San Francisco Fed President Mary Daly has highlighted that the U.S. economy is currently at a crossroads, facing two distinct potential futures.
This assessment comes at a complex time. The Federal Reserve recently decided to hold interest rates steady, but the economic data is sending mixed signals. On one hand, consumer inflation is behaving, and the job market is showing signs of cooling. On the other hand, producer prices surged unexpectedly, and a geopolitical crisis in the Strait of Hormuz has caused a sharp spike in oil prices. This creates a difficult balancing act for the Fed: it needs to bring inflation down to its 2% target without tightening policy so much that it pushes a weakening economy into a recession.
So, what are these two paths?
First is the 'soft landing' scenario. In this version of the future, the recent oil price spike proves temporary, and the encouraging trend of slowing inflation seen in the Consumer Price Index (CPI) continues. If this happens, the Fed could feel confident enough to begin gradually cutting interest rates in the second half of the year to support the labor market and ensure the economy doesn't slow down too much.
Second is the more concerning 're-inflation' or 'stagflation' path. Here, the disruption in oil supply, combined with underlying price pressures shown in the Producer Price Index (PPI) and the inflationary effects of tariffs, causes inflation to accelerate again. This would put the Fed in a very tough spot. It would likely have to keep interest rates high, or even consider raising them, to fight inflation, even as the job market weakens. This combination of high inflation and stagnant economic growth is known as stagflation.
Daly's comments crystallize the Fed's current dilemma.
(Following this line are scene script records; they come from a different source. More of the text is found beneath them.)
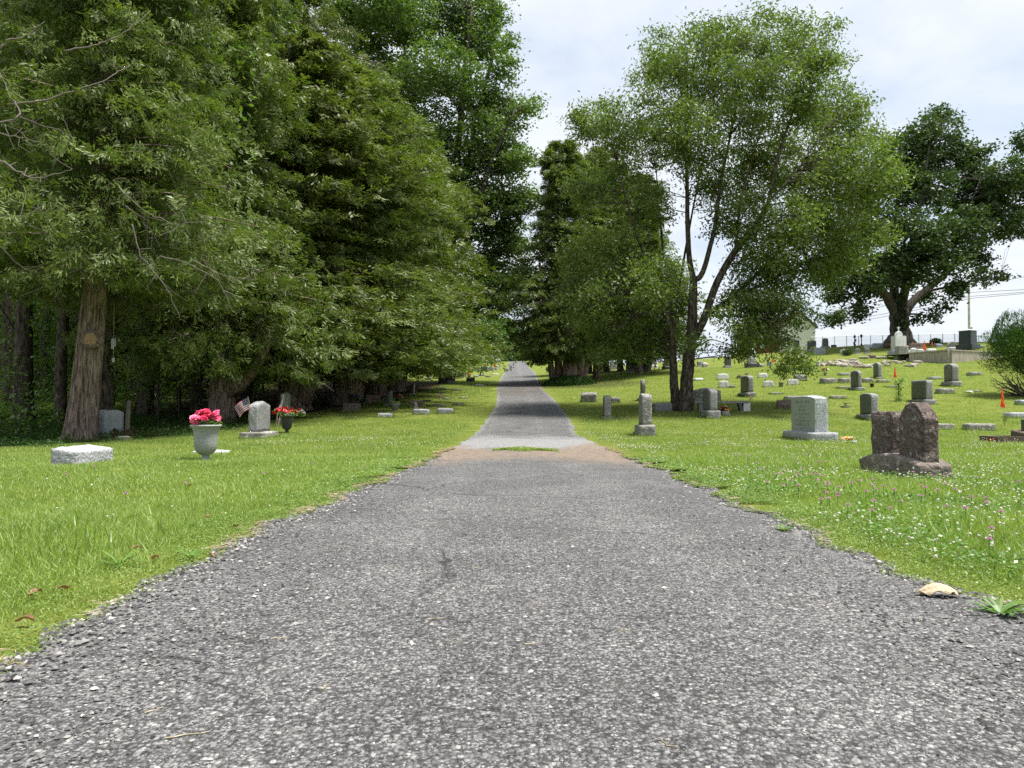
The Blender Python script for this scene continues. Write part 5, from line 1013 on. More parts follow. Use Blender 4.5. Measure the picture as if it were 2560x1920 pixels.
ced(CB, -6.95, 32.6, 17, 15.0, 3.8, 6.3, "cedar with a straight pale trunk, standing in the shaded lawn", 2.6); ced(CD, -6.75, 38.0, 16, 16.2, 5.2, 5.8, "broad cedar with a very thick dark trunk behind the yellow flowers", .7)
ced(CC, -6.5, 42.3, 16, 15.6, 4.6, 6.4, "wide spreading cedar whose skirts reach over the lane's left edge", 3.9); ced(CD, -7.0, 48.5, 16, 15, 5.2, 4.4, "cedar further up the left row beyond the wide spreading one", 2.2); ced(CA, -8., 56, 17, 14, 4.4, 4.4, "last cedar of the left row before the upper graves", 5.1)
ced(CT, -11.8, 40, 17, 27.5, 4.2, 5.2, "very tall brownish cedar rising behind the left row out of the photo", 1.0, "tall_cedar"); ced(CT, -15, 36, 17, 25, 4.2, 4.6, "tall cedar behind the row, left of the tallest", 2.0, "tall_cedar"); ced(CT, -16.5, 26, 17, 22, 4.2, 4.8, "tall dark cedar at the far left behind the big one", .9, "tall_cedar")
# right-hand multi-stemmed cedars
CR = cedar_mesh(6, 16.5, 3.3, 1.7, 560, 16, 18, MAT["cedar"], L=.18, W=.05, tr=.2, twigs=0, open_=.05, trunk_n=14, pw=.4)
rt = ced(CR, 3.5, 50, 16.5, 16.2, 3.3, 3.7, "dark multi stemmed cedar standing in leafy ground cover right of the lane", 0)
for q, (x0, lx, r_) in enumerate(((-.75, -.35, .17), (-.38, -.12, .22), (.35, .1, .24), (.72, .3, .23), (1.0, .55, .18), (.1, 0, .3))):
    m = MB(); zz = np.linspace(-.2, 8, 9); m.tube(np.stack([x0 + lx * zz * .28, .25 * math.sin(q * 2.) - .3 + 0 * zz, zz], -1), np.linspace(r_ * 1.15, r_ * .45, 9), 14, flute=.07, nf=5); m.obj("stem", MAT["cedarbark"], rt, True)
ced(CR, 9.6, 58, 16.5, 15.5, 3.3, 4.0, "third dark cedar behind the slender hill trees", 4.)
ced(CR, 6.0, 54.5, 16.5, 16.6, 3.3, 4.4, "second dark cedar right behind the multi stemmed one", 2.2)
ced(CD, 6.2, 66, 16, 13, 5.2, 3.6, "dark cedar far up the lane behind the multi stemmed one", 1.4)

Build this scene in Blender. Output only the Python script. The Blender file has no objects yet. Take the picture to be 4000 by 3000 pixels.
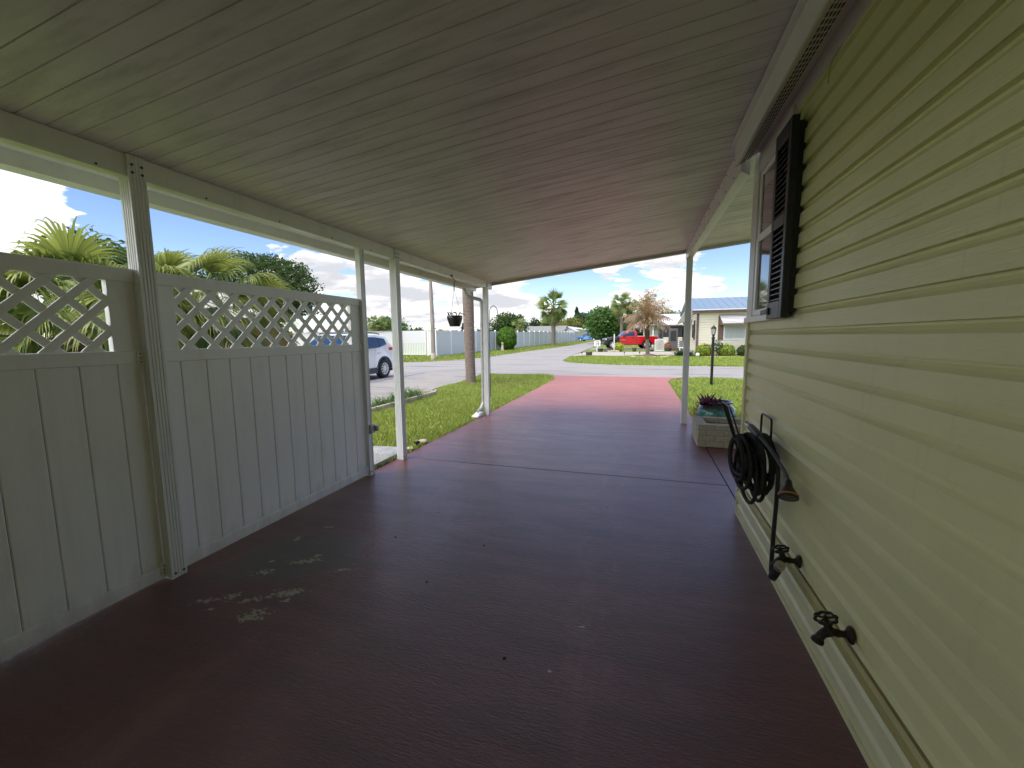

The upcoming data on inflation and energy prices will be critical in determining which of these two paths the economy is heading down.
- FOMC (Federal Open Market Committee): The committee within the Federal Reserve that is responsible for setting monetary policy, including interest rates.
- Stagflation: A period of slow economic growth and relatively high unemployment—or economic stagnation—accompanied by rising prices (i.e., inflation).
- PPI (Producer Price Index): A measure of inflation that tracks the average change in selling prices received by domestic producers for their output.